The Nate Silver saga: Silver leaves the New York Times for ESPN, and the Times’ public editor says, essentially, we didn’t want him anyway:
I don’t think Nate Silver ever really fit into the Times culture and I think he was aware of that….His entire probability-based way of looking at politics ran against the kind of political journalism that The Times specializes in: polling, the horse race, campaign coverage, analysis based on campaign-trail observation, and opinion writing, or “punditry,” as he put it, famously describing it as “fundamentally useless.” . . . I was surprised to quickly hear by e-mail from three high-profile Times political journalists, criticizing him and his work. They were also tough on me for seeming to endorse what he wrote, since I was suggesting that it get more visibility.
Kevin Drum is agog at this attitude:
Even for those of us who are pretty cynical about political reporting, this is astonishing. If I were editor of the Times, I’d do whatever it took to find out who those three are, and then fire them instantly. Whoever they are, they shouldn’t be trusted to cover the pig races at a country fair, let alone write about politics for the most influential newspaper in the country.
Paul Waldman sees the disconnect between all parties:
The trouble is, many political reporters have come over the decades to think that “Who’s going to win?” is in fact the question they should be asking; indeed, many of them think it’s the only question they should be asking.
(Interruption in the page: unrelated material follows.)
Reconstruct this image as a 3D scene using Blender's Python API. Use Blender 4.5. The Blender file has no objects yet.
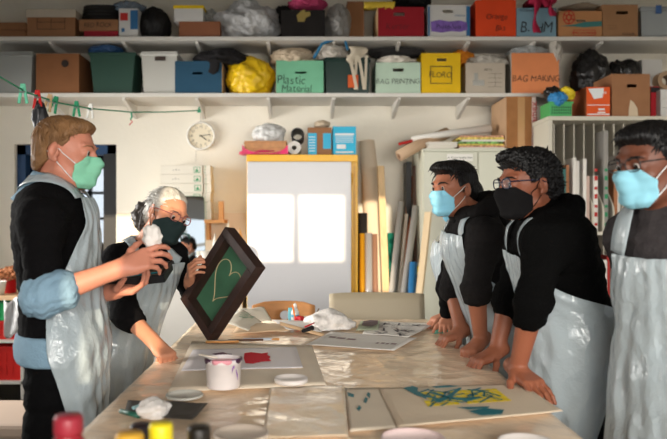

So it’s no wonder that when people like Silver come along and turn out to be able to answer it using an entirely different set of tools than those the journalists have spent their careers mastering, some react like petulant children.
The long and the short of it is that if Nate Silver, a guy who relies on facts and data rather than manufactured drama, if he didn’t “fit in” at the Times, that reflects far more poorly on the Times than on Silver.
But maybe the Times can now allocate more resources to important stories like the fact girls college girls like hooking up, or the trials and tribulations of rich kids whose parents buy them whole apartment buildings.